All of which meant that rather than pushing forward and pressing the Welsh, which admittedly Engerland did do for moments at the start of each half, the midfield simply stood off the defence, hunkering down on the customary 18 yard line like stick thin linebackers holding hands with the defence, and forced the attack to retreat ever further in search of the ball. As a result much of the play was condensed in the Engerland half, allowing Wales to have ever-more possession and making the old Engerland hoofball even more ineffective.

Rooney must just despair. Stuffed upfront like an unwanted child’s toy, he can’t have received the ball more than a handful of times in the Welsh half and each time he did he was encircled by two or three Welshmen and bereft of support.
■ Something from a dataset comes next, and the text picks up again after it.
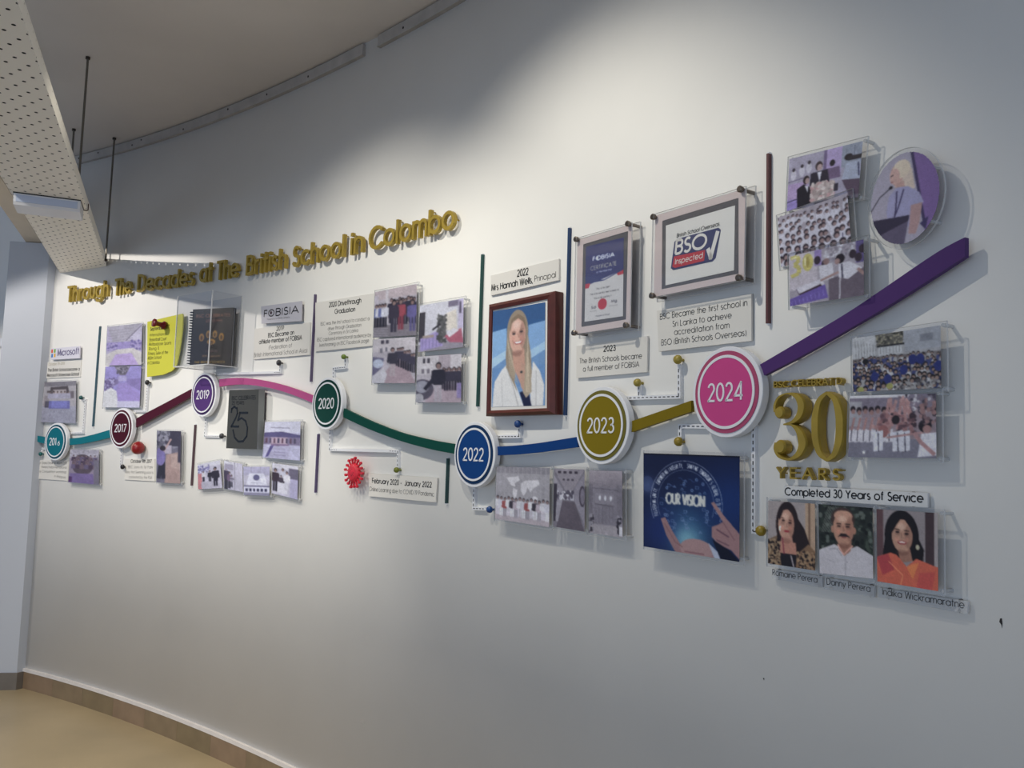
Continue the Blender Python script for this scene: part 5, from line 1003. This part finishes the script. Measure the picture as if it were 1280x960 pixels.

It must be something of a culture shock to come from a side that’s playing fluid, interchangeable pass and move football to the Engerland camp, where movement is discouraged, possession something to be feared and passing erratic at best.

There is an upside, if rewarding your greatest failings can be said to have an upside. Engerland have played very poorly and still got six points. No one got injured and we are a step nearer to qualification. Right now, the fact that these performances won’t see us get a point in the Group Stages is somewhat immaterial.